Saturday, May 22 2004
Book indexes and tables of contents are useful, but of necessity general.
Researchers from Palo Alto Research Center (PARC) have given ebooks a more comprehensive index and table of contents tool that combines keyword searching and concept searching.
The system, dubbed ScentIndex, generates custom indexes and tables of contents organized according to a set of keywords that the user enters to describe the concepts she is interested in. The custom entries are drawn from the original manually-generated book index entries.
When a user enters a set of keywords, the system narrows down its index of thousands of entries to a single page's worth of a few dozen entries and displays them for the user. Keywords are also highlighted within the text of the ebook.
The researchers carried out a user study of the system using the non-fiction ebook Biohazard.
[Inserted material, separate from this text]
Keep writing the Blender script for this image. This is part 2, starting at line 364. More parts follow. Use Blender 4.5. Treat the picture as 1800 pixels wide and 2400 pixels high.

The study showed that an ebook outfitted with the ability to custom generate tables of contents and indexes made for a faster and more accurate way to search through text than the physical book, largely by narrowing down the number of entries that the user searched through to find a correct answer.
The researchers' algorithm narrows down the entry using a word co-occurrence matrix to extract entries from the index that are conceptually relevant to the keywords, according to the researchers.
The work was presented at the Computer-Human Interaction (CHI) 2004 conference in Vienna, Austria, April 24 to 29.